Interview d'Arnaud Carrez

La taille de votre réseau de distribution évolue-t-elle ?
Oui. Il se consolide. Le sens de l’histoire, ce n’est pas d'ouvrir. Y compris nos boutiques. On est en dessous de la barre des 300 boutiques. Je vous donne un exemple concert. En Australie, on est en train d'ouvrir en ce moment, on rénove, parce que c'est là qu'il faut se renforcer pour rencontrer la clientèle chinoise. En Europe, on a fermé beaucoup de petites boutiques, mais on se renforce au Moyen-Orient, alors qu'on est parmi les premiers à avoir ouvert une filiale là-bas. On a rouvert la Mansion (NDLR : la boutique de 5th Avenue à New York) après trois ans de travaux, c’est la plus grande boutique Cartier au monde.


Le marché américain ne semble pas se redresser alors que la situation économique s'y est vraiment amélioré. Pourquoi ce marché n'a-t-il pas ré-embrayé?
Je pense que c’est un marché très compliqué. On a eu tendance à le voir dans la continuité des marchés européens. Mais la perception du luxe américaine et très différente de la nôtre. On a eu tendance à y appliquer des recettes formatées alors que les règles du jeu y sont plus compliquées qu'elles en ont l'air. Par exemple, ils ont une vision très pragmatique, très locale du luxe, des comportements d'achat loin des nôtres. Le sujet du digital par exemple, est un sujet pas très bien abordé par l'industrie. Il y a un travail collaboratif à faire avec les US. La bonne nouvelle, c'est que ce sont les détaillants et la presse américains qui ont demandé la montre Panthère. On a une collection en résonance parfaite avec leurs souhaits.

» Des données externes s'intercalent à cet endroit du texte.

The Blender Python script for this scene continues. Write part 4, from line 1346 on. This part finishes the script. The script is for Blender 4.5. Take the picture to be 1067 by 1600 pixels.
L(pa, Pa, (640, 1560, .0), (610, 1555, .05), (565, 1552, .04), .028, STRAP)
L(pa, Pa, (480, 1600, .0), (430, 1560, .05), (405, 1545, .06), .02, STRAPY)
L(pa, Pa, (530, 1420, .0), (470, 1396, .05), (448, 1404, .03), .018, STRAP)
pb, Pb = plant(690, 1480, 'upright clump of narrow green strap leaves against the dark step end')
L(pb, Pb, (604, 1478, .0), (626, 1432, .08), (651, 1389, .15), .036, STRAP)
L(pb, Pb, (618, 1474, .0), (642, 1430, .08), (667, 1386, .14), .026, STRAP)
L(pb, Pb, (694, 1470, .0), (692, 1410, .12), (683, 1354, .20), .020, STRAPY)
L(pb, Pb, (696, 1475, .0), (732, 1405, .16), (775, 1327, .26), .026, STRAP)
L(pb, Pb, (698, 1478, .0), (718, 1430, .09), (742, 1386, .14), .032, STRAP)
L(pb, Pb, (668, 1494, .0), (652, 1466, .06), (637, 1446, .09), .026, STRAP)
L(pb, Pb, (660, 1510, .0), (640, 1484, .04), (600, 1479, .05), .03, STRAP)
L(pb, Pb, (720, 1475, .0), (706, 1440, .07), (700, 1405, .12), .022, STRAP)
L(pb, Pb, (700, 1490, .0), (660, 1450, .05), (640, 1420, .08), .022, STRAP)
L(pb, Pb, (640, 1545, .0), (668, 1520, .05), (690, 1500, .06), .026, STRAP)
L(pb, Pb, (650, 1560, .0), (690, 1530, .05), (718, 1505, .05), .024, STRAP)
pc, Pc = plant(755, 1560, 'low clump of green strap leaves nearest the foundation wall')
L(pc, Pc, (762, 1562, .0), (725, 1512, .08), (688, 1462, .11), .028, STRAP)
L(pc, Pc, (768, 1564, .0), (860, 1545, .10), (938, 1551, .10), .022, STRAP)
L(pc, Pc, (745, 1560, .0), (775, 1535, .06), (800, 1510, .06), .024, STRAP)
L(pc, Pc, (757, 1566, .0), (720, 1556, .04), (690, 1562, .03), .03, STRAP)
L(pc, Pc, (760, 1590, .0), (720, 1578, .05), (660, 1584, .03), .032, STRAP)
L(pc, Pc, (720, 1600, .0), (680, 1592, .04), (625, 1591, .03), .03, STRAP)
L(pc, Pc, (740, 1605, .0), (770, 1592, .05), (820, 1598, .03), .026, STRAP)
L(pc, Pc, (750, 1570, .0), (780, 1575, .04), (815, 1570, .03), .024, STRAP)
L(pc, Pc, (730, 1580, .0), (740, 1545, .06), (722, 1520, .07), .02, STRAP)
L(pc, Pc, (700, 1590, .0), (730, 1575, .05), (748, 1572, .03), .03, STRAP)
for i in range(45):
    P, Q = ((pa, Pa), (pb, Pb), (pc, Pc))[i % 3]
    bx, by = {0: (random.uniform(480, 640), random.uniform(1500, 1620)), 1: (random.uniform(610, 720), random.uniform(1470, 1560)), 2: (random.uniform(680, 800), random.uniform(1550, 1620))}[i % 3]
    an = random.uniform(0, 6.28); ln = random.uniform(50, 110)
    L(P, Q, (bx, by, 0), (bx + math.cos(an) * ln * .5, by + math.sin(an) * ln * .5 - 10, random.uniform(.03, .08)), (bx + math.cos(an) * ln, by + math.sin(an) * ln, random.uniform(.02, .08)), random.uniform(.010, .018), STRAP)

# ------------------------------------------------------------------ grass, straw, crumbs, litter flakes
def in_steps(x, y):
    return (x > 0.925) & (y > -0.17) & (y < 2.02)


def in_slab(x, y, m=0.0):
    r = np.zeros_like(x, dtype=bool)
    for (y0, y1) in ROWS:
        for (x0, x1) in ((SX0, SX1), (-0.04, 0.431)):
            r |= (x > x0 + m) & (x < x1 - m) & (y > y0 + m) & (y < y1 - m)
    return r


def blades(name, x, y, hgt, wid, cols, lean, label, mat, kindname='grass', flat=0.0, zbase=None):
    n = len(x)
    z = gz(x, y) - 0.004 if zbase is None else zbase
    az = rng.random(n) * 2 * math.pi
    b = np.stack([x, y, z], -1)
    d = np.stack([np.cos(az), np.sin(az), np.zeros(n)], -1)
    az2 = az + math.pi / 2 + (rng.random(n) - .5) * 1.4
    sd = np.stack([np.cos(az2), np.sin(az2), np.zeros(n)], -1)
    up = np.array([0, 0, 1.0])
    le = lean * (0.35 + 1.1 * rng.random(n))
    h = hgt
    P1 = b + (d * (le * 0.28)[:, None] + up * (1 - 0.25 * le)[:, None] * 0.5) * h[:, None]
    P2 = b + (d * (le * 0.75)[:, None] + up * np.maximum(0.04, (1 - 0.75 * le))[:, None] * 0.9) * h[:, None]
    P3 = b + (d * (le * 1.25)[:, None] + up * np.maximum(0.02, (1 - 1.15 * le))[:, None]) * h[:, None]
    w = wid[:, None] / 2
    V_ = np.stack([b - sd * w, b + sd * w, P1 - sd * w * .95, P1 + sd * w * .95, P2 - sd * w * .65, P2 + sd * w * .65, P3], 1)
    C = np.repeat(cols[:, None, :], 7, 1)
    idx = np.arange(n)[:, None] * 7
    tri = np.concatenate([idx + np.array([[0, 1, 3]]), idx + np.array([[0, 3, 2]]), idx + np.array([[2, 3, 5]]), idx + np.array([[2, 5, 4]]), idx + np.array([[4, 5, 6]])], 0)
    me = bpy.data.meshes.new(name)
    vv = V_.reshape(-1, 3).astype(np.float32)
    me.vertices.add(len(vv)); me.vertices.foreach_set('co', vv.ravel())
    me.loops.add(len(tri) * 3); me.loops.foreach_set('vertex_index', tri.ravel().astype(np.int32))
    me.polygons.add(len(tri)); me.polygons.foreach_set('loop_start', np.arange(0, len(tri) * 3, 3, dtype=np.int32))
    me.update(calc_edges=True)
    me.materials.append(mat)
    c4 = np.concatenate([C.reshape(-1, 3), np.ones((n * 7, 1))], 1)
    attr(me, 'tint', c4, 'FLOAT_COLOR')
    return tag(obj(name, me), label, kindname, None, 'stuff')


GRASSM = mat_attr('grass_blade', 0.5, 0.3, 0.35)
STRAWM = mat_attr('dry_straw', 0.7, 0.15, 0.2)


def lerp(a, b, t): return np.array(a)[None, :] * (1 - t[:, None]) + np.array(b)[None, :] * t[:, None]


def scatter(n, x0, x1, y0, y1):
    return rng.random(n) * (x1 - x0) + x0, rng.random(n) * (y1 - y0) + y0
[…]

Vous évoluez sur le sujet du digital ? Vous ouvrez la vente en ligne à des pure players du e-commerce, comme Yoox, Net à Porter ?
On n'a pas l'obsession d’être les premiers. Quand on le fait, il faut que ce soit correctement fait. On ne peut pas venir sur un pure player qui ne connaît pas notre environnement, notre culture. 

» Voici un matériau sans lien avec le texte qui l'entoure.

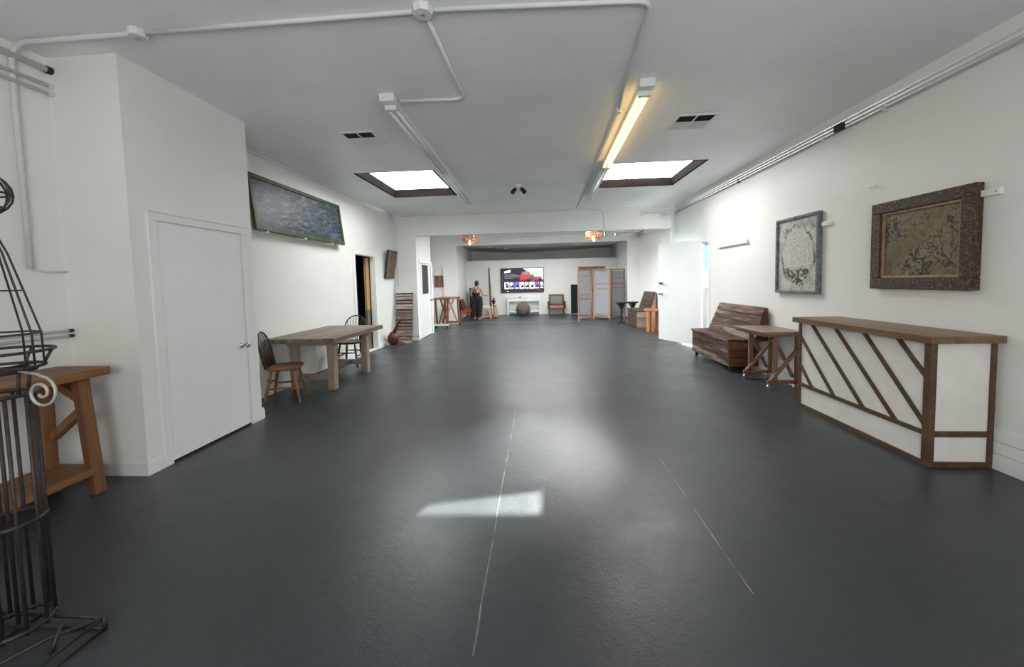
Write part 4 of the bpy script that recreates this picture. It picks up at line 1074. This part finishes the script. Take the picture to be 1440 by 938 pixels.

Pourtant de grandes marques de luxe, à l'image très forte, vendent sur ces sites alors qu'ils ne sont pas en mesure d'y placer leur environnement. Pourquoi l'horlogerie est-elle le seul segment de l'univers du luxe qui refuse d'y aller?
C'est de moins en moins vrai. L'horlogerie à toujours raisonné : mes boutiques, mon réseau retail, un peu de e-commerce sur le site de la marque. Le business model était celui-là, mais c'est en train de bouger. L’horlogerie ne peut plus vivre dans sa bulle. Quand on connaît des croissance à deux chiffres, on repose moins la question d'ouvrir ce type de canaux. On a lancé notre premier site de e-commerce en 2008, en commençant par le Japon, puis les Etats-Unis, et l'Europe. Et on sait que la vente en ligne ne se résume pas à ça, qu'il y a d'autres façons de le faire.